Market-rate housing is just as important as subsidized housing

Controversy swirls around the Wincup apartment development in Corte Madera, and the IJ has published a piece detailing every complaint, from the size to the traffic to the fact that it won’t be “affordable” housing. While there are problems with the piece (they couldn’t find one person who liked it? Or someone who was interested in renting there?), the myth that market rate housing does not help the cause of affordable housing, brought up by a neighbor, is one that we’ve addressed here and bears repeating.

The housing market in the Bay Area is fundamentally constrained, especially at the top. There simply is not enough supply to go around, and so prices are artificially high. A house that might go for $250,000 elsewhere goes for $850,000, and an apartment that might go for $700 a month elsewhere goes for $1,500 here.

Since there’s not enough super-luxury housing for the wealthy, they look for regular luxury housing, displacing the modestly wealthy. Modestly wealthy folk, whose luxury housing is now out of their price range, look for middle-quality housing, displacing the upper-middle class, who look for lower range housing, and so on down the line until the poorest get knocked off entirely.

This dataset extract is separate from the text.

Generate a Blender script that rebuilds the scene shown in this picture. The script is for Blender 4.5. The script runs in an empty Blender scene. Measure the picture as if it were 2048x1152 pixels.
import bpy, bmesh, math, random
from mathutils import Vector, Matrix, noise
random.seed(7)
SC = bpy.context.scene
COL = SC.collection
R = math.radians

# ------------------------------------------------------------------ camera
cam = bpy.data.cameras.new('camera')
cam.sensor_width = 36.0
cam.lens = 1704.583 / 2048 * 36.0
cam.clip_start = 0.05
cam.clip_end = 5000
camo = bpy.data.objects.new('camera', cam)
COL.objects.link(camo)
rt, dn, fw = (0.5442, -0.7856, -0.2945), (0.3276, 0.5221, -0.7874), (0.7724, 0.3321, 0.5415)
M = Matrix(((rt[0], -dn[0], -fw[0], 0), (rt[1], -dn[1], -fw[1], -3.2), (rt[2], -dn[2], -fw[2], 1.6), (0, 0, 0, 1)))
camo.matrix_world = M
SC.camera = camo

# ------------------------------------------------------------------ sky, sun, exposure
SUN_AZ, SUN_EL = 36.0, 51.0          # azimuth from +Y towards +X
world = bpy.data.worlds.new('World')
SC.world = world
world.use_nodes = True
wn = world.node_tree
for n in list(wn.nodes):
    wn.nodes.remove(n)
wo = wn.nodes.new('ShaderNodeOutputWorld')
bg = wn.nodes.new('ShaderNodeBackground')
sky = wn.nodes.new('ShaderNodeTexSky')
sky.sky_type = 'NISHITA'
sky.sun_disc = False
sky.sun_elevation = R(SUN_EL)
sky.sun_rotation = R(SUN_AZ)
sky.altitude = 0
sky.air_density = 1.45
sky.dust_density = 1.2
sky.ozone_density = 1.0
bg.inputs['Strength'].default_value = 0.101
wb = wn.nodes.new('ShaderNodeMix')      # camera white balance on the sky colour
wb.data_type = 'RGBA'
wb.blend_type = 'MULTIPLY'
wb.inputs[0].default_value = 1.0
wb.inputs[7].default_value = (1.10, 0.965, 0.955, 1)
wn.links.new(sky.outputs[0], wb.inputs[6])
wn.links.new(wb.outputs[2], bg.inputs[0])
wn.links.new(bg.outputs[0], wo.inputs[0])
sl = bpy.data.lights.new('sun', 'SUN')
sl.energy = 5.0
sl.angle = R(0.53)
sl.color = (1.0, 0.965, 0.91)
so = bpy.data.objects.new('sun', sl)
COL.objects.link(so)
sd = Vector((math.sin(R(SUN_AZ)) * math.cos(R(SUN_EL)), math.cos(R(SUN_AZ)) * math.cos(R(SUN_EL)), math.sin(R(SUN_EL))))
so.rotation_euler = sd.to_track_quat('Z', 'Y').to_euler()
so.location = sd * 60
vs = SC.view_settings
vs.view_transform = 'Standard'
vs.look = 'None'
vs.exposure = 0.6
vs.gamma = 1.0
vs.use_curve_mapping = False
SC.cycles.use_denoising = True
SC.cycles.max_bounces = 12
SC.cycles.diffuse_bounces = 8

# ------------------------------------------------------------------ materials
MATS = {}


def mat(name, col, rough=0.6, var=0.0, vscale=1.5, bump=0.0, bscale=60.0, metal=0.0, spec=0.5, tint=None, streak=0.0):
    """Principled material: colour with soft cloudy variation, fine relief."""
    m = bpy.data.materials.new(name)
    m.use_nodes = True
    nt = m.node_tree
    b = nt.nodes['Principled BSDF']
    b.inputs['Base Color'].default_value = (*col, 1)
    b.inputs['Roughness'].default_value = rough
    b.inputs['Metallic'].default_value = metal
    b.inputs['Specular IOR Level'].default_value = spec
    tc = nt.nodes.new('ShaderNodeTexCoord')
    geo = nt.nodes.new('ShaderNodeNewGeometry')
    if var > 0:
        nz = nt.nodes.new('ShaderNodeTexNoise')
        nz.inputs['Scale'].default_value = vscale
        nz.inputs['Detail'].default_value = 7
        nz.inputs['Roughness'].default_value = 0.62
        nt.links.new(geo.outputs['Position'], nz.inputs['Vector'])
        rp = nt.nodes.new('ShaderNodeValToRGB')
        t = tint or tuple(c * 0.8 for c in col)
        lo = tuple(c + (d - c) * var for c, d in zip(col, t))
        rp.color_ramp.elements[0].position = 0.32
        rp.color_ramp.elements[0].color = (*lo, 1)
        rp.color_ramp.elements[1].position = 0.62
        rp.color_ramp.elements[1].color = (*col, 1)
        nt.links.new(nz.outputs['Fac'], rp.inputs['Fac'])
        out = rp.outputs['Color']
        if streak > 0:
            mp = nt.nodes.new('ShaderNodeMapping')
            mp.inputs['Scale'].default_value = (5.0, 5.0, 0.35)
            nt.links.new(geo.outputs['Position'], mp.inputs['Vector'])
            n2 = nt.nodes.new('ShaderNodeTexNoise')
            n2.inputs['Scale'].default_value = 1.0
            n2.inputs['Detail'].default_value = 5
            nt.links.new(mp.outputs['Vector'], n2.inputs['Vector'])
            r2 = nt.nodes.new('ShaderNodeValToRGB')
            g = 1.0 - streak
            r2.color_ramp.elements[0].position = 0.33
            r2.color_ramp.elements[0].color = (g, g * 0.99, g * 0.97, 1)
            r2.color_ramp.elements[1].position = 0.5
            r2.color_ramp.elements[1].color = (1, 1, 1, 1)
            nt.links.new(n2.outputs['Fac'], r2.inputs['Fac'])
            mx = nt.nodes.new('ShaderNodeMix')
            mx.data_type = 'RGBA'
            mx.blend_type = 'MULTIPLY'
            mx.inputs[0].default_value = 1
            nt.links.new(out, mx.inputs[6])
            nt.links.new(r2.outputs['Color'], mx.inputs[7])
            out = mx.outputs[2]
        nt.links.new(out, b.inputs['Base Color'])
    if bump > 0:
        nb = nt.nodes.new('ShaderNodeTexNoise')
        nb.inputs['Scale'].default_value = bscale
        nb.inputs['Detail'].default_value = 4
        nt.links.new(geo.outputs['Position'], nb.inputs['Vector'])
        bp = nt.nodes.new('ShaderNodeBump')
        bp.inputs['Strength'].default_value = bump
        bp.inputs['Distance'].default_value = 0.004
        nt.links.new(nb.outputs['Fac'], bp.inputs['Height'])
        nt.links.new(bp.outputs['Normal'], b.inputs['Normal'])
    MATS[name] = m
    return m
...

Traditional affordable housing tries to build housing that's been set aside for those poorest folk, but that’s only a stop-gap. Without a functional housing market, they'll never get enough government largesse and charity. The construction of market-rate housing, shifts some wealthier folk back up the ladder, giving space for the poor and lowering prices across the board.

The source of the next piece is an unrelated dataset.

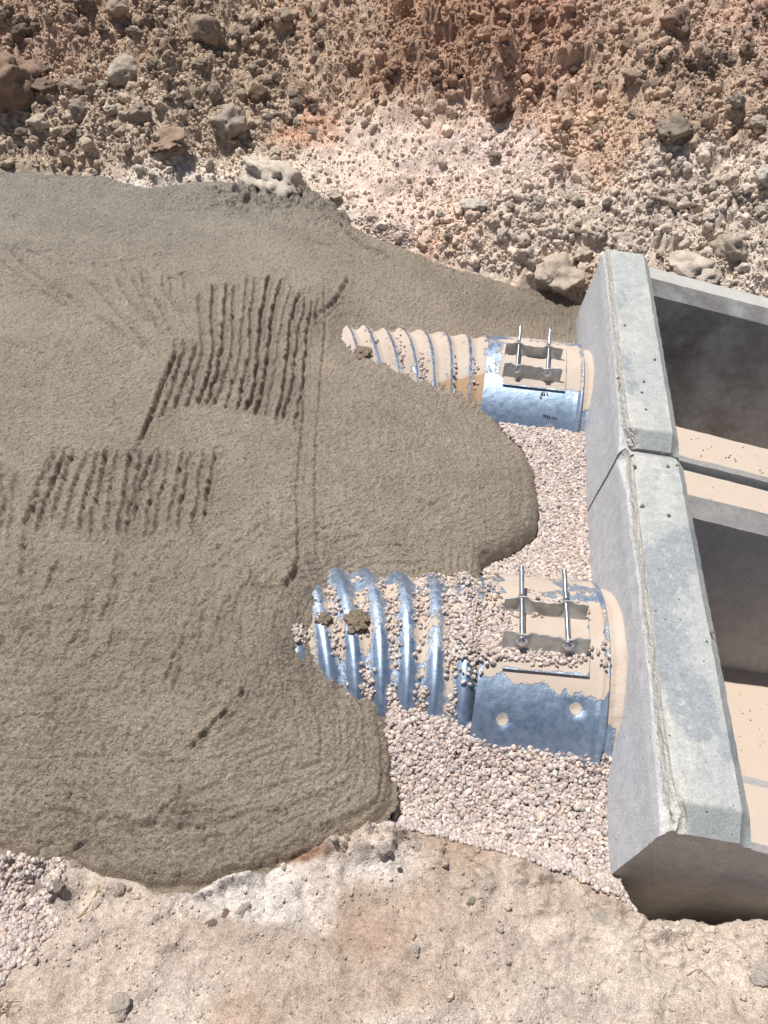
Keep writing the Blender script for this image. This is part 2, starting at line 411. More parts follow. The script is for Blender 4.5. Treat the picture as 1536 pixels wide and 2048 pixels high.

Now, a single project in Corte Madera won’t do this for the whole Bay Area, but it’s counterproductive to denigrate a project for not being “affordable.” We need a stratified, healthy housing market to solve our region’s affordability problem. Market-rate housing, from ultra-luxury on the Embarcadero to just somewhat lux in Marin, is the only way to do that.

The form of Wincup may be off. It may be monstrous, even. But don’t knock it for its prices.